• Goal:
Can you write out all the lines word for word, with no pictures?

# Raw data start

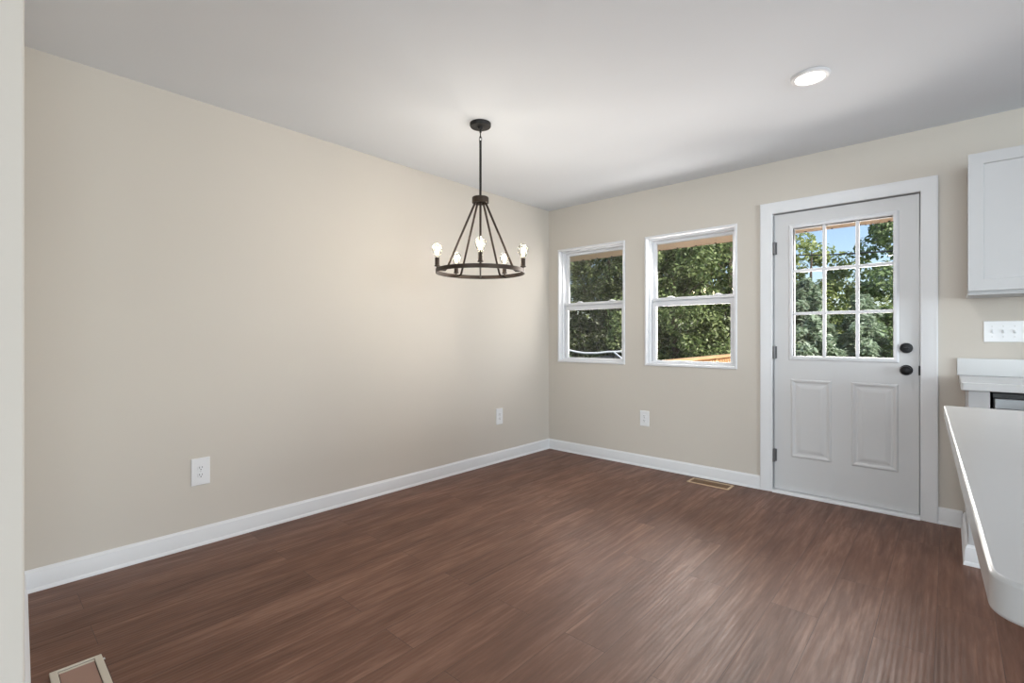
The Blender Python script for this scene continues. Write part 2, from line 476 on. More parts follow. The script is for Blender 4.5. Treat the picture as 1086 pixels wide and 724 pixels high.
# ------------------------------------------------------------------ windows
def window(n, x0, x1, label):
    root = empty('window_%d' % n, ((x0 + x1) / 2, 0, WZ0), label=label, cat='window', kind='structure')
    hw = (x1 - x0) / 2; h = WZ1 - WZ0
    f = MB()
    # slim trim with a rounded face round the opening, then the jamb liner
    f.frame(-hw + .02, hw - .02, .02, h - .02, [(0, -.10), (0, .008), (.004, .012), (.016, .012), (.02, .008), (.02, 0), (.008, 0), (.008, -.10)], 0)
    f.frame(-hw + .036, hw - .036, .036, h - .036, [(0, -.125), (0, -.045), (.006, -.038), (.016, -.038), (.016, -.125)], 0)
    f.build('window_frame', M['vinyl'], root, smooth=30)
    zm = 1.452 - WZ0
    # upper sash (outer track)
    up = MB().frame(-hw + .066, hw - .066, zm + .030, h - .061, [(0, -.115), (0, -.098), (.006, -.092), (.034, -.092), (.034, -.115)], 0).build('upper_sash', M['vinyl'], root, smooth=30)
    gx = hw - .062; lean = .003 if n == 2 else 0   # the second pane leans a touch into the room
    pv = [(sx * gx, yy - lean * sz, zm + .026 if sz < 0 else h - .057) for yy in (.1045, .1075) for sz in (-1, 1) for sx in (-1, 1)]
    MB().add(pv, [(0, 1, 3, 2), (4, 6, 7, 5), (0, 4, 5, 1), (2, 3, 7, 6), (0, 2, 6, 4), (1, 5, 7, 3)]).build('pane', M['glass'], up)
    # lower sash (inner track)
    lo = MB()
    lo.frame(-hw + .074, hw - .074, .047, zm - .038, [(0, -.09), (0, -.071), (.006, -.064), (.034, -.064), (.034, -.09)], 0)
    lo.box(-hw + .04, hw - .04, .060, .095, zm + .010, zm + .034).box(-hw + .04, hw - .04, .086, .095, zm - .012, zm + .012)
    lo = lo.build('lower_sash', M['vinyl'], root, smooth=30, bevel=.0015)
    MB().box(-hw + .07, hw - .07, .079, .083, .043, zm - .029).build('pane', M['glass'], lo)
    for sx in ((-.165, .195) if n == 1 else (-.185, .215)):
        k = MB().lathe([(.026, 0), (.026, .006), (.02, .011), (.006, .014)], (sx, .078, zm + .033), n=20)
        k.box(sx - .034, sx + .034, .068, .088, zm + .033, zm + .039)
        k.build('sash_lock', M['vinyl'], lo, smooth=40)
    return root


window(1, *WIN[0], 'smaller-looking white sash window nearest the room corner')
window(2, *WIN[1], 'white sash window closest to the white door')

# ------------------------------------------------------------------ back door
root = empty('door_1', ((DX0 + DX1) / 2, 0, 0), label='white exterior door with a nine-pane window and two embossed panels', cat='door', kind='structure')
xc = (DX0 + DX1) / 2
L0, L1, G0, G1 = 2.222 - xc, 2.796 - xc, 1.004, 1.932
a0, a1 = DX0 + .003 - xc, DX1 - .005 - xc
slab = MB().panel(a0, a1, .022, 2.048, [(L0, L1, G0, G1)], .018, .062).build('door_slab', M['door'], root, bevel=.0015)
fr = MB().frame(L0, L1, G0, G1, [(0, -.06), (0, .004), (.006, .008), (.016, .008), (.026, .004), (.03, 0), (.03, -.005), (-.002, -.06)], .018)
lf = fr.build('window_lite_frame', M['vinyl'], root, smooth=30)
mu = MB(); gw = (L1 - L0) / 3; gh = (G1 - G0) / 3; mw = .0105
for k in (1, 2):
    mu.box(L0 + gw * k - mw, L0 + gw * k + mw, .024, .040, G0, G1)
for k in (1, 2):
    mu.box(L0, L1, .0235, .0405, G0 + gh * k - mw, G0 + gh * k + mw)
mu.build('muntin_grid', M['vinyl'], lf, bevel=.003)
MB().box(L0 - .004, L1 + .004, .032, .036, G0 - .004, G1 + .004).build('pane', M['glass'], lf)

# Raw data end

• Answer to this exercise:
The Blender Python script for this scene continues. Write part 2, from line 476 on. More parts follow. The script is for Blender 4.5. Treat the picture as 1086 pixels wide and 724 pixels high.
# ------------------------------------------------------------------ windows
def window(n, x0, x1, label):
    root = empty('window_%d' % n, ((x0 + x1) / 2, 0, WZ0), label=label, cat='window', kind='structure')
    hw = (x1 - x0) / 2; h = WZ1 - WZ0
    f = MB()
    # slim trim with a rounded face round the opening, then the jamb liner
    f.frame(-hw + .02, hw - .02, .02, h - .02, [(0, -.10), (0, .008), (.004, .012), (.016, .012), (.02, .008), (.02, 0), (.008, 0), (.008, -.10)], 0)
    f.frame(-hw + .036, hw - .036, .036, h - .036, [(0, -.125), (0, -.045), (.006, -.038), (.016, -.038), (.016, -.125)], 0)
    f.build('window_frame', M['vinyl'], root, smooth=30)
    zm = 1.452 - WZ0
    # upper sash (outer track)
    up = MB().frame(-hw + .066, hw - .066, zm + .030, h - .061, [(0, -.115), (0, -.098), (.006, -.092), (.034, -.092), (.034, -.115)], 0).build('upper_sash', M['vinyl'], root, smooth=30)
    gx = hw - .062; lean = .003 if n == 2 else 0   # the second pane leans a touch into the room
    pv = [(sx * gx, yy - lean * sz, zm + .026 if sz < 0 else h - .057) for yy in (.1045, .1075) for sz in (-1, 1) for sx in (-1, 1)]
    MB().add(pv, [(0, 1, 3, 2), (4, 6, 7, 5), (0, 4, 5, 1), (2, 3, 7, 6), (0, 2, 6, 4), (1, 5, 7, 3)]).build('pane', M['glass'], up)
    # lower sash (inner track)
    lo = MB()
    lo.frame(-hw + .074, hw - .074, .047, zm - .038, [(0, -.09), (0, -.071), (.006, -.064), (.034, -.064), (.034, -.09)], 0)
    lo.box(-hw + .04, hw - .04, .060, .095, zm + .010, zm + .034).box(-hw + .04, hw - .04, .086, .095, zm - .012, zm + .012)
    lo = lo.build('lower_sash', M['vinyl'], root, smooth=30, bevel=.0015)
    MB().box(-hw + .07, hw - .07, .079, .083, .043, zm - .029).build('pane', M['glass'], lo)
    for sx in ((-.165, .195) if n == 1 else (-.185, .215)):
        k = MB().lathe([(.026, 0), (.026, .006), (.02, .011), (.006, .014)], (sx, .078, zm + .033), n=20)
        k.box(sx - .034, sx + .034, .068, .088, zm + .033, zm + .039)
        k.build('sash_lock', M['vinyl'], lo, smooth=40)
    return root


window(1, *WIN[0], 'smaller-looking white sash window nearest the room corner')
window(2, *WIN[1], 'white sash window closest to the white door')

# ------------------------------------------------------------------ back door
root = empty('door_1', ((DX0 + DX1) / 2, 0, 0), label='white exterior door with a nine-pane window and two embossed panels', cat='door', kind='structure')
xc = (DX0 + DX1) / 2
L0, L1, G0, G1 = 2.222 - xc, 2.796 - xc, 1.004, 1.932
a0, a1 = DX0 + .003 - xc, DX1 - .005 - xc
slab = MB().panel(a0, a1, .022, 2.048, [(L0, L1, G0, G1)], .018, .062).build('door_slab', M['door'], root, bevel=.0015)
fr = MB().frame(L0, L1, G0, G1, [(0, -.06), (0, .004), (.006, .008), (.016, .008), (.026, .004), (.03, 0), (.03, -.005), (-.002, -.06)], .018)
lf = fr.build('window_lite_frame', M['vinyl'], root, smooth=30)
mu = MB(); gw = (L1 - L0) / 3; gh = (G1 - G0) / 3; mw = .0105
for k in (1, 2):
    mu.box(L0 + gw * k - mw, L0 + gw * k + mw, .024, .040, G0, G1)
for k in (1, 2):
    mu.box(L0, L1, .0235, .0405, G0 + gh * k - mw, G0 + gh * k + mw)
mu.build('muntin_grid', M['vinyl'], lf, bevel=.003)
MB().box(L0 - .004, L1 + .004, .032, .036, G0 - .004, G1 + .004).build('pane', M['glass'], lf)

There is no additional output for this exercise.